Failure
(Unrelated to porn) I fucked it up. I missed my opportunity. I missed my chance. Once again froze in the moment after promising myself I would ask her. I even talked to God about her man. I fucking HATE MYSELF. WHY AM I LIKE THIS WHY CANT I JUST DO IT WHAT IS STOPPING ME??? I’ve never shared my feelings with anyone and that’s the problem. I learned to push it deep down and I’ve never genuinely had a conversation with someone and told them how I’m feeling. I feel weak. I’m a failure. Gonna just keep going to the gym and pushing myself harder until I get injured and fall into even deeper depression. Feeding into the negatively - the TikToks, the sad audios, the music. Fuck me man. FUCK ME. She was supposed to be the one. Missed the chance cuz I’m a bitch. A pussy. Just want to isolate and leave everyone and everything in the past. Lift myself to death. I don’t even have hope for my future anymore. I’m so mentally gone it hurts. I need help. I need a hug I need to breakdown I need comfort. I feel weak for saying this but I just want to be held and told it’s going to be okay. I fumbled the last girl I genuinely liked when I actually had a heart and now every time I get too scared I’ll make the same mistakes. I can’t do it anymore. I want it to be her. I’ve lost all hope in myself. No one truly cares. I’m not important in anyone’s life. I’d be quickly forgotten by most. Losing my sense of purpose. I want it to be her man. WHY CANT IT BE HER i need love. I want to know what it feels like.

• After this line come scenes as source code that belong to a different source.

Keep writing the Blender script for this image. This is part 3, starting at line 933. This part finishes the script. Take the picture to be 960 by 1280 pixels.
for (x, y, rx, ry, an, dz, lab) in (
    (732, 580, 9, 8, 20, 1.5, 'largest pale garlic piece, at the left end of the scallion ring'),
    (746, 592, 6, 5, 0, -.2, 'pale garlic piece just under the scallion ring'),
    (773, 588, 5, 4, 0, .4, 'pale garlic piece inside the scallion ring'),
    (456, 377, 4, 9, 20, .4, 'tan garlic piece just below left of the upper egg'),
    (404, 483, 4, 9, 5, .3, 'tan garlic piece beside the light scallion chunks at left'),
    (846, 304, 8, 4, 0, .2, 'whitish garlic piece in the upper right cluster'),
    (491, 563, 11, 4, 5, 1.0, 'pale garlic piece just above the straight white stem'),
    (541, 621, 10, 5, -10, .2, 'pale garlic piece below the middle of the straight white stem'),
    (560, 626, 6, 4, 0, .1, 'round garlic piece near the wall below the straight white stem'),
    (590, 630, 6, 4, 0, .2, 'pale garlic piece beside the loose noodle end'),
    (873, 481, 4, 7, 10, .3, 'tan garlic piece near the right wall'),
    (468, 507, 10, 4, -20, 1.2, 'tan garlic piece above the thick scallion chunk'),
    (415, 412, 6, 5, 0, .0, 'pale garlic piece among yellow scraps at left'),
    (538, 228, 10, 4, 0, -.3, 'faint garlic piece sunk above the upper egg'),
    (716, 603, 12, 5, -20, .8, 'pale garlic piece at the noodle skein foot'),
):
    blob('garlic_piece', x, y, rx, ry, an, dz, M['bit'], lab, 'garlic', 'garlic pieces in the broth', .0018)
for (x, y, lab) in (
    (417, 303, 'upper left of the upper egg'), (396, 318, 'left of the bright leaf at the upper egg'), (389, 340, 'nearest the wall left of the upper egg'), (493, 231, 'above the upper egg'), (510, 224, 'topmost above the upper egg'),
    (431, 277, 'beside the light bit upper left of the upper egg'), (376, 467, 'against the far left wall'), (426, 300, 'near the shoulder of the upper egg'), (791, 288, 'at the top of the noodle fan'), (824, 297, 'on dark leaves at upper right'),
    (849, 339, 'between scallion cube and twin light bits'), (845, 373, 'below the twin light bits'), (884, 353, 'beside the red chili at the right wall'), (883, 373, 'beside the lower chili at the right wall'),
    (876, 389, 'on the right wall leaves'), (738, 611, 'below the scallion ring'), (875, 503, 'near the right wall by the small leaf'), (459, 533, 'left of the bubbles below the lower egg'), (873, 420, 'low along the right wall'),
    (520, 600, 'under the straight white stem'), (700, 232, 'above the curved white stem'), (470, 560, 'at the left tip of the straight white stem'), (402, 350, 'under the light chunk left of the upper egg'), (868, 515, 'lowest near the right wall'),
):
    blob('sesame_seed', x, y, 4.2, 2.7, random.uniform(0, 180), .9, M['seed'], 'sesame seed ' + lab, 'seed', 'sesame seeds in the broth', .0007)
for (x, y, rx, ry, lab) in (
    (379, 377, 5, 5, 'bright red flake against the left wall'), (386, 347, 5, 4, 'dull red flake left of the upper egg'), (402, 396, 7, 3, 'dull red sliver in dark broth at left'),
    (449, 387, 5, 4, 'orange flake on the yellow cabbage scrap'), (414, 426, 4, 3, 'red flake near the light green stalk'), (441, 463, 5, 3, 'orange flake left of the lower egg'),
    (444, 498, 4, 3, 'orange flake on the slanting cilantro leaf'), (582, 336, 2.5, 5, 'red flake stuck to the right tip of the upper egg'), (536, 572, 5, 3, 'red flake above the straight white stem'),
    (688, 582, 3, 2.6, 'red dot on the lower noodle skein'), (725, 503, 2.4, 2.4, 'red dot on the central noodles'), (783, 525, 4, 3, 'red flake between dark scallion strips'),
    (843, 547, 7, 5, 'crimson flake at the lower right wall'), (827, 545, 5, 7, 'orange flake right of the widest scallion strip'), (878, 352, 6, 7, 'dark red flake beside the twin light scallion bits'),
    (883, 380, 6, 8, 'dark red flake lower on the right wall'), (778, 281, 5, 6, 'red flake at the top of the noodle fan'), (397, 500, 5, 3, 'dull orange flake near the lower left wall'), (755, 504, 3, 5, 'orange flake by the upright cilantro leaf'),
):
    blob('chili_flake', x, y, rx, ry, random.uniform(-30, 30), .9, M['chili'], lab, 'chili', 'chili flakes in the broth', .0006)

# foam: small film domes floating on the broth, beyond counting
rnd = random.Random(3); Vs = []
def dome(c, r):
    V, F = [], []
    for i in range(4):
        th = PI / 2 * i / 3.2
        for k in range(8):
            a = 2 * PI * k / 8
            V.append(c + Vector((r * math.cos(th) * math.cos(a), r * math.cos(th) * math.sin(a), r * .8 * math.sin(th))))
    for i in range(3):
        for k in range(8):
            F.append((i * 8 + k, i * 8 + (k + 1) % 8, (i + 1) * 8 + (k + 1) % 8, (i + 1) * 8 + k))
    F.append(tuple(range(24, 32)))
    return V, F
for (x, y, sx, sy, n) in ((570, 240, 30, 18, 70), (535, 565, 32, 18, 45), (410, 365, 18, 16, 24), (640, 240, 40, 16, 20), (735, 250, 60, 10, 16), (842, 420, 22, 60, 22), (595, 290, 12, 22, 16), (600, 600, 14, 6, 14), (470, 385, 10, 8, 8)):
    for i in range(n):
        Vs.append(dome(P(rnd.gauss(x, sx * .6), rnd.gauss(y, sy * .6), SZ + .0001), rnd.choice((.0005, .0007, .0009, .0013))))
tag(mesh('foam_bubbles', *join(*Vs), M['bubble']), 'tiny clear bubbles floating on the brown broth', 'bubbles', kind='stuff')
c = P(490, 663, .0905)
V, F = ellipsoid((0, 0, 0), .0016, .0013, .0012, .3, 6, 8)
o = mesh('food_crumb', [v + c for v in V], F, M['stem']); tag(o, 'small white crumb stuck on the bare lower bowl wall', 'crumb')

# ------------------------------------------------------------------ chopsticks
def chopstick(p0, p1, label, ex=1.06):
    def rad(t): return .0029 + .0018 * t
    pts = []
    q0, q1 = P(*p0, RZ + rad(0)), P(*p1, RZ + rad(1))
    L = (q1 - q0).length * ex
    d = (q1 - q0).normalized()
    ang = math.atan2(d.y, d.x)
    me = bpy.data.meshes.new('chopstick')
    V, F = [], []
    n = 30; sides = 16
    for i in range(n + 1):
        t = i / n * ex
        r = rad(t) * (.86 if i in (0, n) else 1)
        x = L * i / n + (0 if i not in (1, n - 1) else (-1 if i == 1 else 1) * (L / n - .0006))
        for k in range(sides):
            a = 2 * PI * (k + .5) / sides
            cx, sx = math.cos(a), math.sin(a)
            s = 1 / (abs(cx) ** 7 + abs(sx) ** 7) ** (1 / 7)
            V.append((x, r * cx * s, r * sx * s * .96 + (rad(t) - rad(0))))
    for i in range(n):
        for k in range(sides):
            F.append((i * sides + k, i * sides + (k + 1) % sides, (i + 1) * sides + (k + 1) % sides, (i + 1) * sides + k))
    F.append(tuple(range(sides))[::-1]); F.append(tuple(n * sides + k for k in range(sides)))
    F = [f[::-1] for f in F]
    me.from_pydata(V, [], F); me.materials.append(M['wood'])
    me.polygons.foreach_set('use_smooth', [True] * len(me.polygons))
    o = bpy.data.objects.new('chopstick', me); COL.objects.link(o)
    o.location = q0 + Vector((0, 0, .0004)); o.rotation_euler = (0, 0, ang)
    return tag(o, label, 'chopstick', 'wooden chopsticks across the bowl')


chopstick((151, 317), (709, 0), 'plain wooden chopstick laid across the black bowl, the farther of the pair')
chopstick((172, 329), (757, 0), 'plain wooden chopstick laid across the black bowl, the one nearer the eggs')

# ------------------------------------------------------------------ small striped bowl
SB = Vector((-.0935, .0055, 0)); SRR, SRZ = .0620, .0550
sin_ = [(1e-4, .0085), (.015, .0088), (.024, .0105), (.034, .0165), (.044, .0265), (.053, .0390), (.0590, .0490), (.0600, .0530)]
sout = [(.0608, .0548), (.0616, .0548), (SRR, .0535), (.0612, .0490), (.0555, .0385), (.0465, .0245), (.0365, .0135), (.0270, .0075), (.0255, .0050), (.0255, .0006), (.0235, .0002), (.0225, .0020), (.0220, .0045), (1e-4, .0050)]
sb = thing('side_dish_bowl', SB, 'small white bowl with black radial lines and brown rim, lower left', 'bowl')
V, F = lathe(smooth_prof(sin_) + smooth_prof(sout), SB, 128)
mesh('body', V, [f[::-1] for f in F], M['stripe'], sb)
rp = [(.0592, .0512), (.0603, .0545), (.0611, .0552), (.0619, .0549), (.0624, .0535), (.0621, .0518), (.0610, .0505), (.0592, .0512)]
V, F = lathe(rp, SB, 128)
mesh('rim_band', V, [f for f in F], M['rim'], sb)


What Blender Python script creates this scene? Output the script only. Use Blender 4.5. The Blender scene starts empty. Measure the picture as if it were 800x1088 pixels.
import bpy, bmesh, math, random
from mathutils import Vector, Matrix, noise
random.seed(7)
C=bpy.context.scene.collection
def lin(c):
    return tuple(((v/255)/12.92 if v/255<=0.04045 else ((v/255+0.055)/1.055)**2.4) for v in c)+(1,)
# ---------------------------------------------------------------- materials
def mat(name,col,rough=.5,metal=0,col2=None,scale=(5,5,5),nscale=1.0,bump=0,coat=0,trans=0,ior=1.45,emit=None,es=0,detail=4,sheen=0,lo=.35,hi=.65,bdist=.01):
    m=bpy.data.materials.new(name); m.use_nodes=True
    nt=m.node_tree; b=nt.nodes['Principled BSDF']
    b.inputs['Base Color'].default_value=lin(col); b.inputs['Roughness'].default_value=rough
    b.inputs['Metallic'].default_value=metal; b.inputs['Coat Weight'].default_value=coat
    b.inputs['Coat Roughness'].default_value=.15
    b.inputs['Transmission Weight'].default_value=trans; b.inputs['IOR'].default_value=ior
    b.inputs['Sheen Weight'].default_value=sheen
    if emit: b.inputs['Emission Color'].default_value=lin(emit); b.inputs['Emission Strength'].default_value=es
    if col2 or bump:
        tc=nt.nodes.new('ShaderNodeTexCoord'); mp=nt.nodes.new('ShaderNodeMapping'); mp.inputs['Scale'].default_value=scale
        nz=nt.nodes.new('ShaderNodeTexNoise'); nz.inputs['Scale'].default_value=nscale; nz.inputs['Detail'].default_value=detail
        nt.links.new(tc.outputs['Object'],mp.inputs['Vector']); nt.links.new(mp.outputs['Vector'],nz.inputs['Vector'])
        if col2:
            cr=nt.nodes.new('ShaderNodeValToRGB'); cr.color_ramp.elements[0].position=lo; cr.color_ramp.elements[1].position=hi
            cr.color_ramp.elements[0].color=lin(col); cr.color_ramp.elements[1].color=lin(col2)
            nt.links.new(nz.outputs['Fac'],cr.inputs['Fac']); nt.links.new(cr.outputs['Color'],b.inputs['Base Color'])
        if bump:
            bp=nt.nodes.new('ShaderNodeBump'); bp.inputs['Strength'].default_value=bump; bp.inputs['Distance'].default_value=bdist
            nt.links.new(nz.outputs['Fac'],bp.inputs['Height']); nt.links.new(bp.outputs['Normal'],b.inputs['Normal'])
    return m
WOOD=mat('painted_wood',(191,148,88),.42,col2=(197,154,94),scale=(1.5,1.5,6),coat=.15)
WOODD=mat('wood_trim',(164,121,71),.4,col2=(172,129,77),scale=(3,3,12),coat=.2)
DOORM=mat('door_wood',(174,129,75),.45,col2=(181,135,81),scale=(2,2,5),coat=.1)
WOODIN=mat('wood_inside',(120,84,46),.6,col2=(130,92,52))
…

You are at a very difficult stage. When I try to bounce back from something like that the urges are strong and unforgiving, but it is not impossible to overcome. Use every tip and trick you can think of. Leave your phone away from your bed. Set a timer when using a computer. Hard focus on a hobby or a productive activity like cleaning and cooking or going on a walk with music.